Softball #2
Wednesday, April 9th, 2008If the first Berkeley City softball game I played in went surprisingly well, the second was strikingly poor. But I suppose I was due for a correction.
First, the other team was short a man. They took the field and started warming up as the umpires kicked dirt. We sat in the dugout counting our opponents before realizing they only had nine. The umps asked where their last man was, and they pointed to the street, “Ahh, he’s comin’ man!” But they were lying.
So they had to forfeit; the umps wrote in the book: The 3 Outers win it, 7-0. Then they walked away and left us to scrimmage.
Our opponents were a group of urban twenty somethings. They had real baseball gear, Nike stirrup socks, quivers of bats in bags, Yankees hats. They thought highly of themselves.
My first at bat I hit the first pitch and lined it to the shortstop’s feet. It felt like I smoked it until the drive turned flaccid and wilted; I don’t think I got the barrel of the bat on it, and it was more of a tennis swing than softball. As I was running to first I felt the cramp in my left quad that had started out as big as a cherry grow into a ragged plum. I pulled up lame, out at first.
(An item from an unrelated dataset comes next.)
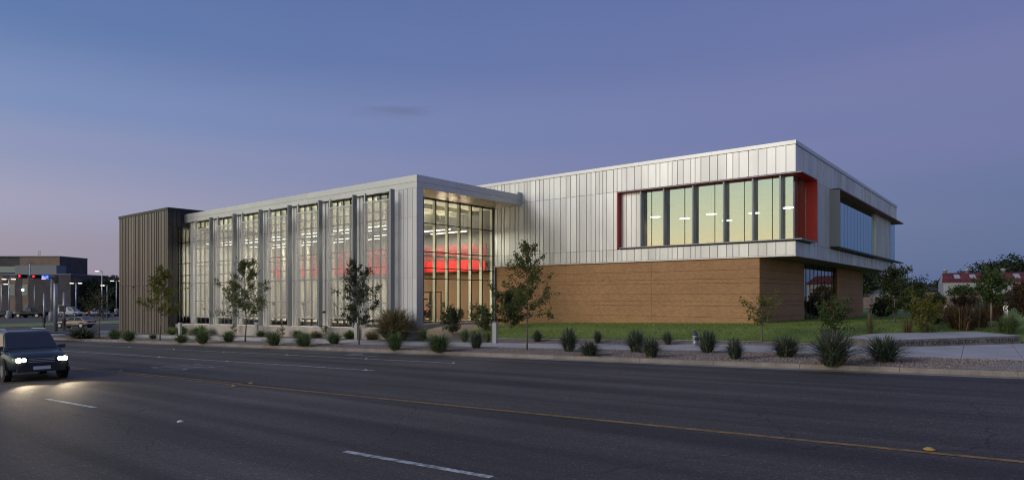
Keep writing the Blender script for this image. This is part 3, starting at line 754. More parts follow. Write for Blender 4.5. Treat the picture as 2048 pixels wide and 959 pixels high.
# street curtain wall: panes, transoms, mullions in every bay
cwl = bpy.data.objects.new('street_glazing', None); link(cwl, bld); TH[cwl] = Matrix.Identity(4)
ZT_ = [3.72, 4.54, 5.78, 7.96]
bays = []
ends = [35.87] + [v for p in fin_y for v in p] + [70.3]
for a, b in zip(ends[0::2], ends[1::2]): bays.append((a, b))
XGL = XFN + .22
for a, b in bays:
    nb = 3 if b - a > 3 else 2
    mu = frange(a, b, (b - a) / nb - 1e-6)
    zz = [zbase(b) + .05] + ZT_ + [ZF0 - .02]
    for y in mu: MB().box(XGL - .03, XGL + .03, y - .03, y + .03, zz[0], zz[-1]).build('mullion', m_mull, cwl); MB().box(XGL + .03, XGL + .15, y - .025, y + .025, zz[0], zz[-1]).build('mullion_fin', m_post, cwl)
    for z in zz[:-1]: MB().box(XGL - .028, XGL + .028, a + .03, b - .03, z - .035, z + .035).build('transom', m_mull, cwl)
    for y0, y1 in zip(mu, mu[1:]):
        for z0, z1 in zip(zz, zz[1:]): MB().box(XGL, XGL + .01, y0 + .03, y1 - .03, z0 + .035, z1 - .035).build('pane', m_glW, cwl)
# sun screens on posts in front of the street glazing
sc_y = [35.01, 39.24, 43.54, 47.79, 52.27, 56.72, 61.13]
XS = 29.9
for i, y0 in enumerate(sc_y):
    y1 = y0 + 3.13 + .03 * i; yb = (y0 + y1) / 2; zb = .80 - (yb - 36.5) * .0155; zt = 9.2 - (yb - 36.5) * .011
    fr = MB().box(XS - .02, XS + .04, y0 + .10, y1, zt - .05, zt + .03).build('sun_screen', m_alu, bld)
    MB().box(XS - .01, XS + .03, y0 + .14, y1 - .03, zb + .04, zt - .055).build('mesh_panel', m_screen, fr)
    MB().box(XS - .03, XS + .05, y0 + .10, y1, zb - .05, zb + .03).build('bottom_rail', m_alu, fr)
    MB().box(XS - .10, XS + .24, y0 - .06, y0 + .09, zbase(y0) - .02, ZF0).build('post', m_post, fr)
    MB().box(XS + .06, XS + .20, y1 - .12, y1 - .0, zbase(y1) - .02, ZF0).build('post', m_alu, fr)
    for z in (1.9, 3.65, 5.3, 7.0, 8.4): MB().box(XS + .045, XS + .08, y0 + .12, y1 - .02, z - .03, z + .03).build('girt', m_post, fr)
    MB().box(XS + .045, XS + .07, y0 + .55, y0 + .60, zb, zt).build('stiffener', m_alu, fr)
# glazed end wall
ew = bpy.data.objects.new('end_glazing', None); link(ew, bld); TH[ew] = Matrix.Identity(4)
mx_ = [31.12, 32.65, 33.98, 35.27, 36.62, 37.99, 39.36, 40.69, 42.04]
zz = [.36] + [4.0 - .28, 4.54, 5.78, 7.96] + [9.80]
for x in mx_:
    MB().box(x - .03, x + .03, YG - .03, YG + .03, zz[0], ZF0 - .005).build('mullion', m_mull, ew)
    MB().box(x - .045, x + .045, YG + .03, YG + .30, zz[0], ZF0 - .005).build('mullion_fin', m_cream, ew)
for z in zz: MB().box(mx_[0], mx_[-1], YG - .028, YG + .028, z - .03, z + .03).build('transom', m_mull, ew)
for x0, x1 in zip(mx_, mx_[1:]):
    for z0, z1 in zip(zz, zz[1:]): MB().box(x0 + .03, x1 - .03, YG, YG + .01, z0 + .04, z1 - .04).build('pane', m_glE, ew)
MB().box(42.07, 42.2, YG - .2, YG + .05, -.3, ZB0 - .08).build('corner_post', m_post, ew)
MB().box(mx_[0], 42.04, YG + .35, YG + .5, 5.42, 5.58).build('brace_tube', m_cream, ew)

# --- inside the wing
MB().box(31.2, 50, YG + .06, 70.2, .18, .30).build('floor', m_flr, bld)
MB().box(31.2, 50, YG + .06, 70.2, 9.80, 9.87).build('ceiling', m_ceil, bld)
iw = MB(); iw.box(42.3, 42.6, YG + .65, 46.0, .3, 4.6); ib = iw.build('inner_brick_wall', BRICK('inner_brick', (.20, .10, .05), (.17, .08, .04), (.16, .10, .06)), bld)
q = MB(); q.box(42.3, 42.6, 46.0, 70, .3, 4.6); q.box(31.2, 50, 70.0, 70.2, .3, 9.8); q.build('inner_wall', m_int, bld)
q = MB(); q.box(47.6, 47.9, YG + .1, 52, 5.0, 9.8); q.box(42.2, 47.9, YG + .02, YG + .05, 5.9, 9.8); q.build('upper_inner_wall', m_intb, bld)
MB().box(47.6, 47.9, 52, 70, 5.0, 9.8).build('upper_inner_wall', m_int, bld)
mz = MB().box(41.75, 47.6, YG + .45, 70, 4.62, 4.95).build('mezzanine', m_int, bld)
for a, b in zip(frange(YG + .5, 69.9, 4.0), frange(YG + .5, 69.9, 4.0)[1:]):
    MB().box(41.66, 41.74, a + .01, b - .01, 4.58, 5.57).build('edge_panel', m_red, mz)
for k in range(7):
    z = 5.72 + k * .19
    MB().box(41.68, 41.72, YG + .5, 69.9, z - .03, z + .03).build('guard_slat', m_red, mz)
for a in frange(YG + .5, 69.9, 4.0): MB().box(41.72, 41.76, a - .03, a + .03, 5.57, 6.9).build('guard_post', m_redd, mz)
for y in (44.2, 48.6, 53.1, 57.7, 62.2, 66.8): MB().lathe([(.24, .3), (.24, 9.8)], 14, (41.2, y, 0)).build('column', m_int, bld, True)
dz = 8.55
MB().tube([(36.6, YG + 1.4, dz), (36.6, 69.5, dz)], .48, 18).build('duct', m_duct, bld, True)
for y in frange(38, 68, 3.0): MB().tube([(36.6, y, dz + .48), (36.6, y, 9.8)], .02, 5).build('duct_hanger', m_blk, bld)
for y in frange(38.2, 69, 2.2): MB().box(31.3, 42.2, y - .06, y + .06, 9.45, 9.79).build('roof_joist', m_ceil, bld)
for x in (33.2, 35.0, 38.4, 40.4):
    for y in (39.8, 45.4, 51.0, 56.6, 62.2, 67.0):
        fx = MB().box(x - .10, x + .10, y - 2.2, y + 2.2, 7.92, 8.0).build('strip_light', m_alu, bld)
        MB().tube([(x, y - 1.8, 8.0), (x, y - 1.8, 9.5)], .01, 4).build('cord', m_blk, fx); MB().tube([(x, y + 1.8, 8.0), (x, y + 1.8, 9.5)], .01, 4).build('cord', m_blk, fx)
        MB().box(x - .085, x + .085, y - 2.15, y + 2.15, 7.90, 7.919).build('diffuser', e_tube, fx)
        area('strip_lamp', (x, y, 7.893), .18, 4.3, 150, (1, .93, .76), fx); area('ceiling_fill', (x, y, 8.01), .12, 4.3, 75, (1, .93, .76), fx, (math.pi, 0, 0))  # second, upward lamp is an added fill that brightens the ceiling
for y in (40, 46, 52, 58, 64):
    fx = MB().box(44.4, 44.8, y - 1.5, y + 1.5, 9.5, 9.56).build('ceiling_panel_light', m_alu, bld); area('panel_lamp', (44.6, y, 9.49), .38, 2.9, 170, (1, .9, .70), fx)

# --- dark stair tower at the far end
XD, YD1, ZD = 28.88, 80.32, 11.33
tw = MB().box(XD + .03, 29.72, YD + .03, YD1, -2.6, ZD - .1).box(29.72, 46, 70.35, YD1, -2.6, ZD - .1).box(29.72, 40, YD + .03, 70.35, 9.45, ZD - .1).build('stair_tower', m_darkb, bld)
cd = cuts(YD + .002, YD1, (.42, .55, .66, .72))
for a, b in zip(cd, cd[1:]):
    panel(tw, 'bronze_panel', 'A', a, b, -2.4, 3.49, XD + .03, m_dark, ribd=.07, ribw=.05)
    panel(tw, 'bronze_panel', 'A', a, b, 3.51, 11.05, XD + .03, m_dark, ribd=.07, ribw=.05)
for z0, z1 in ((-2.4, 3.49), (3.51, 9.44), (9.46, 11.05)):
    for a, b in ([(XD + .004, 29.28), (29.28, 29.72)] if z0 < 9 else [(XD + .004, 29.28), (29.28, 29.72), (29.72, 30.2), (30.2, 30.7)]):
        panel(tw, 'black_panel', 'B', a, b, z0, z1, YD + .03, m_darkb)
MB().box(XD - .05, XD + .3, YD - .05, YD1 + .05, 11.05, ZD).box(XD + .3, 46, YD - .05, YD + .25, 11.05, ZD).build('parapet_cap', m_darkb, tw)
panel(tw, 'black_panel', 'A', YD + .1, 70.3, 9.46, 11.0, 29.9, m_darkb)
wl = MB().box(XD - .14, XD + .0, 76.2, 76.32, 3.28, 3.42).build('wall_light', m_blk, tw)
sp_ = MB().lathe([(.10, 0), (.14, .1), (.14, .16)], 12, (30.66, 44.1, 1.05)).build('wall_speaker', m_blk, bld)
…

Earlier we’d been throwing on the side and somebody said something and as I looked left the ball sailed over my head, out into the street. I ran off the grass in my cleats onto the sidewalk and when I hit the concrete I executed a plastic spike slide; I was skating out of control on my left leg and as I tried to stop felt my quadricep twinge. I didn’t think it was a big deal, and went back to throwing, but as the game wore on my muscle felt more and more ragged until I was trotting, straight legged around the bases.
Cramped and meaningless, battling the boys, I grounded weakly to short, twice, grimacing.